- _Set problem_
Take the lines beginning with the one that contains "Recreate this scene as a Blender Python (bpy) script. Write" and ending with the one that contains "COL = scn.collection", and set them down exactly. Omit all pictures.

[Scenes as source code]
%%
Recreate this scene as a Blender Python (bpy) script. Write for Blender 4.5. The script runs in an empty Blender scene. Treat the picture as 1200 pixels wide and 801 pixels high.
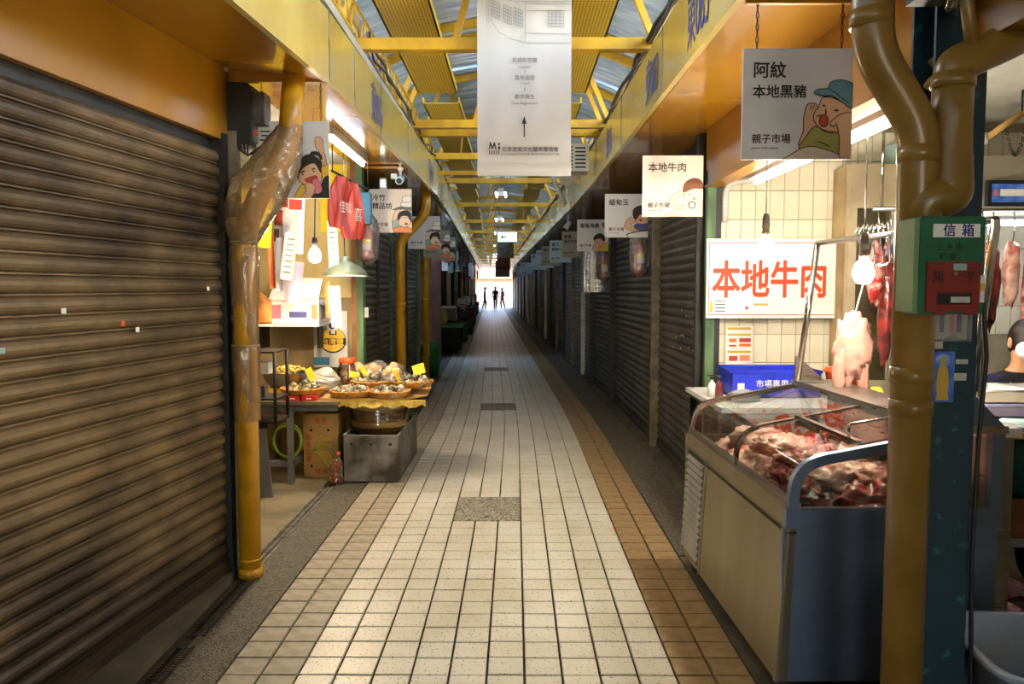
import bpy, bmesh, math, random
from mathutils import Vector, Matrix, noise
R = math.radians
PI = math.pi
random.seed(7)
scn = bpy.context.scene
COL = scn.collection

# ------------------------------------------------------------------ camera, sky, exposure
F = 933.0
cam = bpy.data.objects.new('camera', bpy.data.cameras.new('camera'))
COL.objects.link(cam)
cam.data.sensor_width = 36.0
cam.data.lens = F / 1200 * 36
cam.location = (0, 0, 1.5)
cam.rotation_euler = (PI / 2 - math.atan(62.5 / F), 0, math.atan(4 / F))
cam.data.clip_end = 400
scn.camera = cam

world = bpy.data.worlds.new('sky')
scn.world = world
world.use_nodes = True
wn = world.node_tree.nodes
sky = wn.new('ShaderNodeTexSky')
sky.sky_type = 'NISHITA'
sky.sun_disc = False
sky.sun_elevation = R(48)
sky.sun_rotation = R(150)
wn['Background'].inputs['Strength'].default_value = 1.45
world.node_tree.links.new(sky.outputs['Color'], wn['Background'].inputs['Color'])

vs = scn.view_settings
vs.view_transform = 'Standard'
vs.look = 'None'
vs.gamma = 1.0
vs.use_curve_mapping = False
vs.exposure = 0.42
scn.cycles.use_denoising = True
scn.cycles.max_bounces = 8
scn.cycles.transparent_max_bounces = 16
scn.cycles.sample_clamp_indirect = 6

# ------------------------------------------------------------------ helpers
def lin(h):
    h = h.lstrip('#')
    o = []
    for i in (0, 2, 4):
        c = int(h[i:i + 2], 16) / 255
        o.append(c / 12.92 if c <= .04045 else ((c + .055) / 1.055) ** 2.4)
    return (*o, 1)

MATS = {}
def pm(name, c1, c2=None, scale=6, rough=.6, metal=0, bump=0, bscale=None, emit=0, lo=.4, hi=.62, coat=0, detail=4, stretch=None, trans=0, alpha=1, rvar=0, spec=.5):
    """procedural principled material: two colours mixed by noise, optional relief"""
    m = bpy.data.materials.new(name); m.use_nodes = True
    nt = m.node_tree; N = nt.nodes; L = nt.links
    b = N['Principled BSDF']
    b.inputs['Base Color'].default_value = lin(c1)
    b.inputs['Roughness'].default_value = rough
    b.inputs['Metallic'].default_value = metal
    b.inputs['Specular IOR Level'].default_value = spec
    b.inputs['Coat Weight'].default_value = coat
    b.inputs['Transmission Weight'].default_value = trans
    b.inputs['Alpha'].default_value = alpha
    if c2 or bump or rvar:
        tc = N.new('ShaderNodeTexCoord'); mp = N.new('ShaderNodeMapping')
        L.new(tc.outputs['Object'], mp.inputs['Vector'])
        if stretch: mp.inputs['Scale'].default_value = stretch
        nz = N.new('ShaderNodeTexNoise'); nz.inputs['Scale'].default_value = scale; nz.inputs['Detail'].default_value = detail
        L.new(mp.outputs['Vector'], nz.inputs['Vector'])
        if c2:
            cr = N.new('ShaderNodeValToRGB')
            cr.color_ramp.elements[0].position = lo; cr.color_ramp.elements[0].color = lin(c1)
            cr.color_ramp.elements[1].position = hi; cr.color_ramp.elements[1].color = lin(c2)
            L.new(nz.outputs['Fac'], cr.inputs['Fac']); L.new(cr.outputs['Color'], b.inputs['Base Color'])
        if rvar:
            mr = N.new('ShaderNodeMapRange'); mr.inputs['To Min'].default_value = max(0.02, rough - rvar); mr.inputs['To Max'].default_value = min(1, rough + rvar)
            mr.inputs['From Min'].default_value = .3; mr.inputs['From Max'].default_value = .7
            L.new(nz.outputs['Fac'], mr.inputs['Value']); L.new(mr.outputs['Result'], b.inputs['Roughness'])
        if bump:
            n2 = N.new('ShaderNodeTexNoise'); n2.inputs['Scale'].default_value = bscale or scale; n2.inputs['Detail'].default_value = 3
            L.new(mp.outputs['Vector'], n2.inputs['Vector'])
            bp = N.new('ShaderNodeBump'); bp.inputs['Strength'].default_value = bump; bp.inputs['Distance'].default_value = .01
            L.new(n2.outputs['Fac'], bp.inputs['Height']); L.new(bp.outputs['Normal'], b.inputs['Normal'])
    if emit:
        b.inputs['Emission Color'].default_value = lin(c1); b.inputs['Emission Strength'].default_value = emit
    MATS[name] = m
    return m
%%
%%
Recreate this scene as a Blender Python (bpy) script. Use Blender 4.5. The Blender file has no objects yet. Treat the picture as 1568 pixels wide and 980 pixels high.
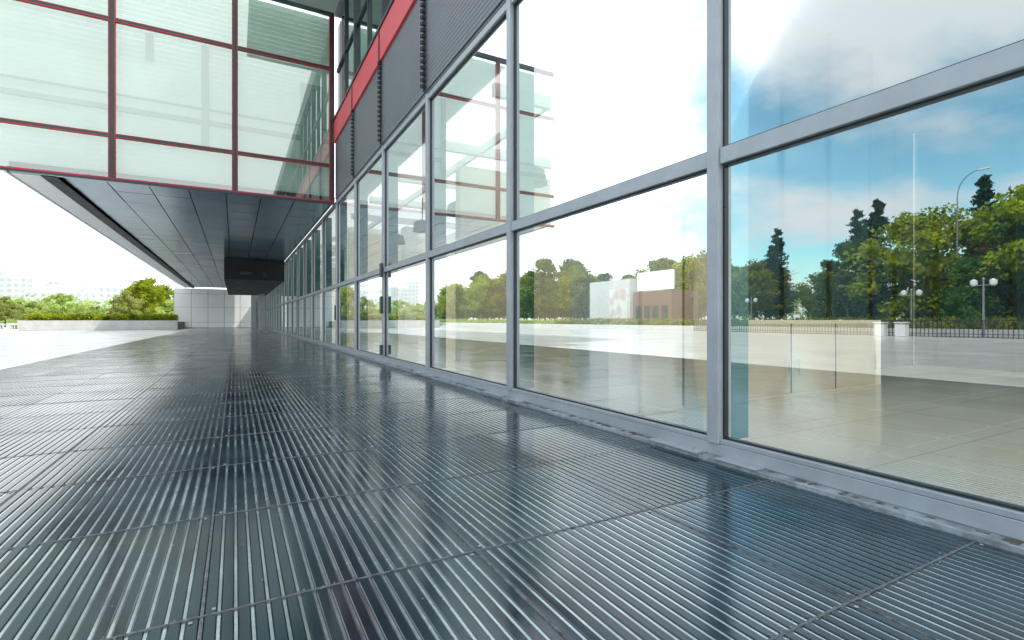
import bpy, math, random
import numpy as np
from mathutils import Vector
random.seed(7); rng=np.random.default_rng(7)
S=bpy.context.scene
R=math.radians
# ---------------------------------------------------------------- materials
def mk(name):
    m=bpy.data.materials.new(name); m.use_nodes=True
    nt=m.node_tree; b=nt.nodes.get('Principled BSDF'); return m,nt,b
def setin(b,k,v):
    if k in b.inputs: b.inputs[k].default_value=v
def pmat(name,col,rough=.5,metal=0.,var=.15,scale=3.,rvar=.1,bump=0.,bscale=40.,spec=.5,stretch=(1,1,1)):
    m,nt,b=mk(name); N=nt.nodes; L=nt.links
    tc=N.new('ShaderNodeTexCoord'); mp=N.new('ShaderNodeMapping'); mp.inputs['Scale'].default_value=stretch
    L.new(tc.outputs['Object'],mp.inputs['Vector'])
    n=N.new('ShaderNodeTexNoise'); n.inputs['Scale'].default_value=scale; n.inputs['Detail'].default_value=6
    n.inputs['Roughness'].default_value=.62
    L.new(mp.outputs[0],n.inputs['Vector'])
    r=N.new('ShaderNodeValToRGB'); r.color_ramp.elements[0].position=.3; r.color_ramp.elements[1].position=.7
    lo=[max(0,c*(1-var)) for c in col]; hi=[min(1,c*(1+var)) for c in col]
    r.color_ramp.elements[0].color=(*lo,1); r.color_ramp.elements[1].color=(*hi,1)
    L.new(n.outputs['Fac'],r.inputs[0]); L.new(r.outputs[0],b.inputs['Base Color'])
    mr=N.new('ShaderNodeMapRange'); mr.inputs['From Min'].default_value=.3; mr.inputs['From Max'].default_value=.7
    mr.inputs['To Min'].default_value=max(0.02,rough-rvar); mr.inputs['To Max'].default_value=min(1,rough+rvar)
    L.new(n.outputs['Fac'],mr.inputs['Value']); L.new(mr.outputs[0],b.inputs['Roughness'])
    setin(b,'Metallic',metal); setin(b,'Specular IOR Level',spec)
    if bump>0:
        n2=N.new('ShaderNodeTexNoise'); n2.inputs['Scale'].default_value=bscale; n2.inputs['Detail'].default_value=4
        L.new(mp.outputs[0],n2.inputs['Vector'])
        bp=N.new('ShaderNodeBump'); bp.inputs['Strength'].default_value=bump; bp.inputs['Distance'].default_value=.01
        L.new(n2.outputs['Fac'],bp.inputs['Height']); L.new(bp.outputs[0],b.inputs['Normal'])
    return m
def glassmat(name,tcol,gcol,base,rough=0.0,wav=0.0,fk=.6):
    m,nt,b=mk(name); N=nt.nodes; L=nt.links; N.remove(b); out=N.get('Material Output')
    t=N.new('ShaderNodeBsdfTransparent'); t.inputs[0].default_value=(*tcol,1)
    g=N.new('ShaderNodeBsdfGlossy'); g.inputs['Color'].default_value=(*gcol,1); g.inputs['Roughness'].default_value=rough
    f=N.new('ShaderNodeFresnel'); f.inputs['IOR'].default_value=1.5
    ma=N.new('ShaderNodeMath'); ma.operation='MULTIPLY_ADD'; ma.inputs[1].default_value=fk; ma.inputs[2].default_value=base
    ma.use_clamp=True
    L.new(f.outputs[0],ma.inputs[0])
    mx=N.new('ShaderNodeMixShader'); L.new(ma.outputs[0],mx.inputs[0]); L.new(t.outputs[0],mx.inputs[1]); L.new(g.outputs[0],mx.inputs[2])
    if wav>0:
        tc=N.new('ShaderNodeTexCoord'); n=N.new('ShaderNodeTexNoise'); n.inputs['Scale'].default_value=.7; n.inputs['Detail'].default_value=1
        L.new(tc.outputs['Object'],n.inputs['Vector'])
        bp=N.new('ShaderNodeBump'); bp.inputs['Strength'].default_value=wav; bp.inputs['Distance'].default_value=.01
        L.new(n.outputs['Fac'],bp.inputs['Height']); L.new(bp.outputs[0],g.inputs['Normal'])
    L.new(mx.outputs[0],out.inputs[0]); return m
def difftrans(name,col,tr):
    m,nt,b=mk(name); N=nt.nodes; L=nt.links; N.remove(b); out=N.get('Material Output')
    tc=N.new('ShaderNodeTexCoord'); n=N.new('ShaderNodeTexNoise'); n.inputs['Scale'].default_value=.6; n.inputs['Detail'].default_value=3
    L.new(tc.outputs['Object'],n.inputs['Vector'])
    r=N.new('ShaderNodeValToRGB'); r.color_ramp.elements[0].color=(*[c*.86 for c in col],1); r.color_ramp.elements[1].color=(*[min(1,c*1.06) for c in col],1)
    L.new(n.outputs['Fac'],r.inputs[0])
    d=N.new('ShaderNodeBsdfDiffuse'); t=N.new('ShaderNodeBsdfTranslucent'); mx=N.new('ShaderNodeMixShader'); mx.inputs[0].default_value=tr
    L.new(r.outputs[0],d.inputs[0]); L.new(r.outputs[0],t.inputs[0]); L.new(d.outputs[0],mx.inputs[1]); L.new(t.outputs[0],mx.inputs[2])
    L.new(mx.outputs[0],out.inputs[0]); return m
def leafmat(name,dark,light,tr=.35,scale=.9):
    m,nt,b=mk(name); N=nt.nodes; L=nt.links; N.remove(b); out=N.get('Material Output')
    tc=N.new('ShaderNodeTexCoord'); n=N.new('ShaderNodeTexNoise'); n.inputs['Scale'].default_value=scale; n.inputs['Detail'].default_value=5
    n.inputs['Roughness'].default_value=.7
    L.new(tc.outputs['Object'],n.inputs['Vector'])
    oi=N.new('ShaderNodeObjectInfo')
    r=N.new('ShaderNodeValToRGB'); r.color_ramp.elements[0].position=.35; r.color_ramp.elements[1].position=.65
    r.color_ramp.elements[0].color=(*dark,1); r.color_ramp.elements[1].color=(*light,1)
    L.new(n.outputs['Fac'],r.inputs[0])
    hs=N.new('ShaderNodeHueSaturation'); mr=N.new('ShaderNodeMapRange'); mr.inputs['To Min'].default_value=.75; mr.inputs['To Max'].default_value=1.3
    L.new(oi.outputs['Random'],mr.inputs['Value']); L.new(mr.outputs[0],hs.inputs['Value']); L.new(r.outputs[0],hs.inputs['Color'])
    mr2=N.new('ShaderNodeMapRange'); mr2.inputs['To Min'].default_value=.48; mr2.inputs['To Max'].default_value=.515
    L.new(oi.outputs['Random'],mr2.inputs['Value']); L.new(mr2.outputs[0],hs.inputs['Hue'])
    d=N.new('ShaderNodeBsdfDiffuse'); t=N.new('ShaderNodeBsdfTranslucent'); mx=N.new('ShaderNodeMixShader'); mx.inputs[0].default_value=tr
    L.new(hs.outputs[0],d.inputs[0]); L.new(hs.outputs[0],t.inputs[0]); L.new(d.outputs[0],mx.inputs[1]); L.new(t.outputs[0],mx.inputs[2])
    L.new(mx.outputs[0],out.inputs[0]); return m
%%
- _Full response_
Recreate this scene as a Blender Python (bpy) script. Write for Blender 4.5. The script runs in an empty Blender scene. Treat the picture as 1200 pixels wide and 801 pixels high.
import bpy, bmesh, math, random
from mathutils import Vector, Matrix, noise
R = math.radians
PI = math.pi
random.seed(7)
scn = bpy.context.scene
COL = scn.collection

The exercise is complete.